(RED)iculous
This article by David Pitchford echoes what I feel about Bono's Product (Red) project."TODAY'S REPORTS about the RED campaign make no sense. They say $100 million was spent on promoting the RED campaign, but that this only generated $18 million for charity. As if $82 million was wasted, or unethically squirelled away by the companies involved.
Amex Red cardBut the journalists have confused commercial investment with investments in fundraising. Most of the investments in RED are commercial - and the charity of choice has benefitted enormously.
Someone tell me - please - if I'm over-simplifying:
The input
$100 million was spent (mostly in America) by Gap, Apple, Motorola, AMEX to advertise their RED-franchised products. This represents large advertising budgets allotted to products. If they weren't spent on these particular products they would have been spent on others. The companies wouldn't have dreamed of donating this amount of money to charity. That's the job of their CSR departments with their tiny, separate budgets.
Cost to charity: Bono, Oprah, Christy etc's expenses
The output
$18 million - a fraction of the profit generated by those advertising campaigns - has gone to the Global Fund to Fight Aids, Tuberculosis and Malaria - five times the amount given to the Fund by the private sector in four years. This amount effectively came out of thin air. It's any charity's dream. Only tsunamis and hurricanes usually stimulate such donations. And HIV/AIDS, especially in Africa, is a cause that's mighty hard to sell.
There's also the fact that a handful of world-class companies were forced by RED contracts into more ethical and thoughtful practices, with Motorola for example printing the packaging for its phones in Africa.
And not least, millions more people have been made aware of the seriousness of the HIV/AIDS problem in Africa.
Benefit to charity: $18 million, and awareness-raising across the entire Western world.
If you really care
It's just a shame about the charity...
* If you like RED products, buy them, but don't pretend you're giving to charity. We're talking pennies here.

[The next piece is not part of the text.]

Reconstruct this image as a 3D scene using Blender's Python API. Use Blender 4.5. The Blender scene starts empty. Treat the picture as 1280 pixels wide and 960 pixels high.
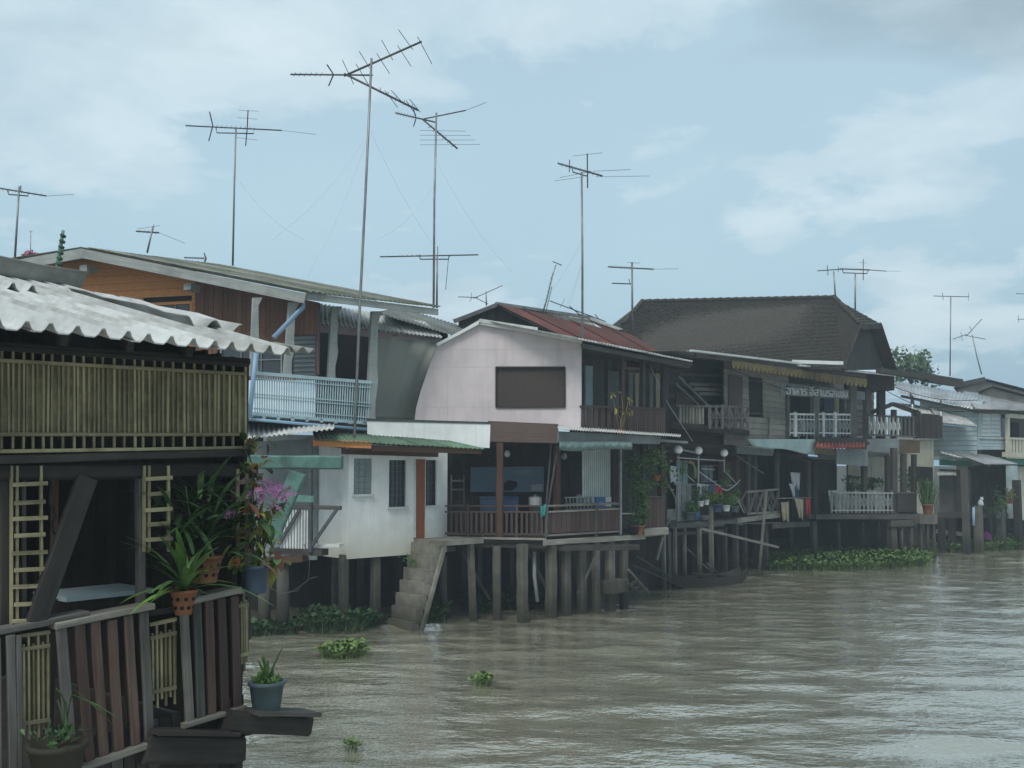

* If you really honestly care about HIV/AIDS in developing countries, you should know this: there are question marks over the expense account of the Global Fund's departing CEO (who allegedly spends $376 on average on taxis every day) and, by extension, the ethos of the whole organisation when it comes to looking after donors' money.
* I prefer what I read about the International HIV/AIDS Alliance (profiled here), which happens to get funding from the Global Fund - or other aid agencies, like Oxfam (profile) which have HIV/AIDS programs in Africa. Make out your direct debit to them - and chuck the Mail in the bin."